WHAT YOU HAVE TO DO: The listing below should be printed exactly, every line of it. Skip the pictures.

----------

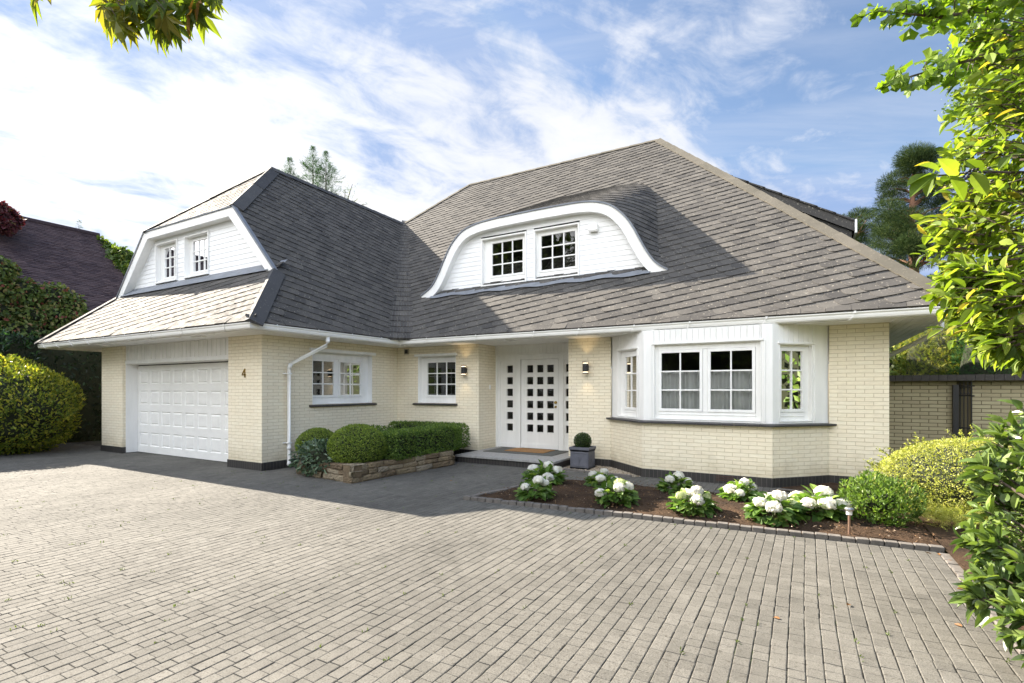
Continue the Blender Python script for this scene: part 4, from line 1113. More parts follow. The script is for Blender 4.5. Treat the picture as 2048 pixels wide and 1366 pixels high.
def downpipes():
    b = MB(); r = .034; y = 6.19
    b.tube([(XR + .60, 6.64, 2.44), (XR + .60, 6.64, 2.33), (XR + .585, 6.62, 2.27), (XR + .11, 6.22, 1.93), (XR + .085, 6.19, 1.87), (XR + .085, 6.19, .13), (XR + .10, 6.18, .09), (XR + .145, 6.15, .075)], [r * 1.2, r, r, r, r, r, r, r * 1.25], 14)
    for z in (2.36, .36): b.tube([((XR + .60) if z > 2 else XR + .085, 6.64 if z > 2 else y, z - .03), ((XR + .60) if z > 2 else XR + .085, 6.64 if z > 2 else y, z + .03)], r * 1.2, 14)
    b.tube([(XR + .10, 6.22, 1.925), (XR + .085, 6.19, 1.83)], r * 1.15, 14)
    o = b.build('downpipe', MAT['upvc'], house, smooth=True)
    for z in (1.74, .46):
        k = MB(); k.box(XR, XR + .12, y - .045, y + .045, z - .012, z + .012); k.box(XR, XR + .03, y - .075, y + .075, z - .012, z + .012); k.build('pipe_clip', MAT['upvc'], o, bevel=.003)
    b = MB(); X = XRE - .06
    b.tube([(X, 9.62, 2.44), (X, 9.62, 2.36), (X - .03, 9.66, 2.30), (XM1 + .12, 11.2, 1.98), (XM1 + .07, 11.3, 1.92), (XM1 + .07, 11.3, .0)], r, 12)
    b.build('downpipe', MAT['upvc'], house, smooth=True)
downpipes()
b = MB(); b.box(-8.13, -7.99, YM - .02, YM - .002, 2.265, 2.395); b.build('air_vent', simple('vent_frame', (.42, .38, .28), .7), house)
b = MB(); b.box(-8.105, -8.015, YM - .024, YM - .019, 2.285, 2.375); b.build('air_vent', MAT['black'], house)
for x0, x1, y in ((-1.16, -.90, BAY[1][1] - .02), (.70, .96, YM - .018)):
    b = MB()
    for i in range(3): b.box(x0, x1, y - .002, y + .003, .045 + i * .03, .062 + i * .03)
    b.build('air_brick', simple('terracotta', (.075, .045, .035), .8, .3, 20), house)
# ================================================================== THINGS AT THE HOUSE
def wall_lamp(x, label):
    z = 1.86; y = YM
    t = empty('wall_lamp', (x, y, z), label, 'wall lamp', 'up and down lamps beside the entrance')
    b = MB(); b.box(x - .035, x + .035, y - .03, y, z - .05, z + .05)
    b.lathe([(.001, -.075), (.055, -.075), (.055, .075), (.001, .075)], (x, y - .085, z), 20); b.build('body', MAT['black'], t)
    for s_ in (1, -1):
        b = MB(); b.lathe([(.048, .075 * s_), (.048, .095 * s_), (.001, .095 * s_)], (x, y - .085, z), 18); b.build('lens', MAT['glow'], t)
        b = MB(); b.lathe([(.001, .096 * s_), (.057, .096 * s_), (.057, .112 * s_), (.001, .113 * s_)], (x, y - .085, z), 20)
        b.build('end_cap', MAT['black'], t)
        ld = bpy.data.lights.new('lamp_light', 'SPOT'); ld.energy = 0.85; ld.color = (1, .74, .42); ld.spot_size = R(88); ld.spot_blend = .7; ld.shadow_soft_size = .02
        o = bpy.data.objects.new('lamp_light', ld); COL.objects.link(o); o.parent = t; o.location = (0, -.10, .13 * s_)
        o.rotation_euler = (R(180 + 8) if s_ > 0 else R(-8), 0, 0)
wall_lamp(-6.385, 'small black cylinder wall lamp glowing between the window and the front door')
wall_lamp(-3.575, 'small black cylinder wall lamp glowing between the front door and the bay')
def number():
    b = MB(); y = YW - .012; c = (-8.87, 1.745)
    def st(p, q, w):
        p, q = np.array(p) + c, np.array(q) + c; d = unit(q - p); n_ = np.array((-d[1], d[0])) * w
        P = [p - n_, q - n_, q + n_, p + n_]
        b.add([(u, y, v) for u, v in P] + [(u, y + .01, v) for u, v in P], [(0, 1, 2, 3), (0, 4, 5, 1), (1, 5, 6, 2), (2, 6, 7, 3), (3, 7, 4, 0)])
    st((.028, -.075), (.028, .078), .011); st((.024, .078), (-.052, -.022), .010); st((-.058, -.026), (.058, -.026), .010)
    st((.008, -.072), (.048, -.072), .006)
    tag(b.build('house_number', MAT['brass']), 'brass house number 4 on the brick pier right of the garage door', 'house number')
number()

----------

SOLUTION BELOW:
Continue the Blender Python script for this scene: part 4, from line 1113. More parts follow. The script is for Blender 4.5. Treat the picture as 2048 pixels wide and 1366 pixels high.
def downpipes():
    b = MB(); r = .034; y = 6.19
    b.tube([(XR + .60, 6.64, 2.44), (XR + .60, 6.64, 2.33), (XR + .585, 6.62, 2.27), (XR + .11, 6.22, 1.93), (XR + .085, 6.19, 1.87), (XR + .085, 6.19, .13), (XR + .10, 6.18, .09), (XR + .145, 6.15, .075)], [r * 1.2, r, r, r, r, r, r, r * 1.25], 14)
    for z in (2.36, .36): b.tube([((XR + .60) if z > 2 else XR + .085, 6.64 if z > 2 else y, z - .03), ((XR + .60) if z > 2 else XR + .085, 6.64 if z > 2 else y, z + .03)], r * 1.2, 14)
    b.tube([(XR + .10, 6.22, 1.925), (XR + .085, 6.19, 1.83)], r * 1.15, 14)
    o = b.build('downpipe', MAT['upvc'], house, smooth=True)
    for z in (1.74, .46):
        k = MB(); k.box(XR, XR + .12, y - .045, y + .045, z - .012, z + .012); k.box(XR, XR + .03, y - .075, y + .075, z - .012, z + .012); k.build('pipe_clip', MAT['upvc'], o, bevel=.003)
    b = MB(); X = XRE - .06
    b.tube([(X, 9.62, 2.44), (X, 9.62, 2.36), (X - .03, 9.66, 2.30), (XM1 + .12, 11.2, 1.98), (XM1 + .07, 11.3, 1.92), (XM1 + .07, 11.3, .0)], r, 12)
    b.build('downpipe', MAT['upvc'], house, smooth=True)
downpipes()
b = MB(); b.box(-8.13, -7.99, YM - .02, YM - .002, 2.265, 2.395); b.build('air_vent', simple('vent_frame', (.42, .38, .28), .7), house)
b = MB(); b.box(-8.105, -8.015, YM - .024, YM - .019, 2.285, 2.375); b.build('air_vent', MAT['black'], house)
for x0, x1, y in ((-1.16, -.90, BAY[1][1] - .02), (.70, .96, YM - .018)):
    b = MB()
    for i in range(3): b.box(x0, x1, y - .002, y + .003, .045 + i * .03, .062 + i * .03)
    b.build('air_brick', simple('terracotta', (.075, .045, .035), .8, .3, 20), house)
# ================================================================== THINGS AT THE HOUSE
def wall_lamp(x, label):
    z = 1.86; y = YM
    t = empty('wall_lamp', (x, y, z), label, 'wall lamp', 'up and down lamps beside the entrance')
    b = MB(); b.box(x - .035, x + .035, y - .03, y, z - .05, z + .05)
    b.lathe([(.001, -.075), (.055, -.075), (.055, .075), (.001, .075)], (x, y - .085, z), 20); b.build('body', MAT['black'], t)
    for s_ in (1, -1):
        b = MB(); b.lathe([(.048, .075 * s_), (.048, .095 * s_), (.001, .095 * s_)], (x, y - .085, z), 18); b.build('lens', MAT['glow'], t)
        b = MB(); b.lathe([(.001, .096 * s_), (.057, .096 * s_), (.057, .112 * s_), (.001, .113 * s_)], (x, y - .085, z), 20)
        b.build('end_cap', MAT['black'], t)
        ld = bpy.data.lights.new('lamp_light', 'SPOT'); ld.energy = 0.85; ld.color = (1, .74, .42); ld.spot_size = R(88); ld.spot_blend = .7; ld.shadow_soft_size = .02
        o = bpy.data.objects.new('lamp_light', ld); COL.objects.link(o); o.parent = t; o.location = (0, -.10, .13 * s_)
        o.rotation_euler = (R(180 + 8) if s_ > 0 else R(-8), 0, 0)
wall_lamp(-6.385, 'small black cylinder wall lamp glowing between the window and the front door')
wall_lamp(-3.575, 'small black cylinder wall lamp glowing between the front door and the bay')
def number():
    b = MB(); y = YW - .012; c = (-8.87, 1.745)
    def st(p, q, w):
        p, q = np.array(p) + c, np.array(q) + c; d = unit(q - p); n_ = np.array((-d[1], d[0])) * w
        P = [p - n_, q - n_, q + n_, p + n_]
        b.add([(u, y, v) for u, v in P] + [(u, y + .01, v) for u, v in P], [(0, 1, 2, 3), (0, 4, 5, 1), (1, 5, 6, 2), (2, 6, 7, 3), (3, 7, 4, 0)])
    st((.028, -.075), (.028, .078), .011); st((.024, .078), (-.052, -.022), .010); st((-.058, -.026), (.058, -.026), .010)
    st((.008, -.072), (.048, -.072), .006)
    tag(b.build('house_number', MAT['brass']), 'brass house number 4 on the brick pier right of the garage door', 'house number')
number()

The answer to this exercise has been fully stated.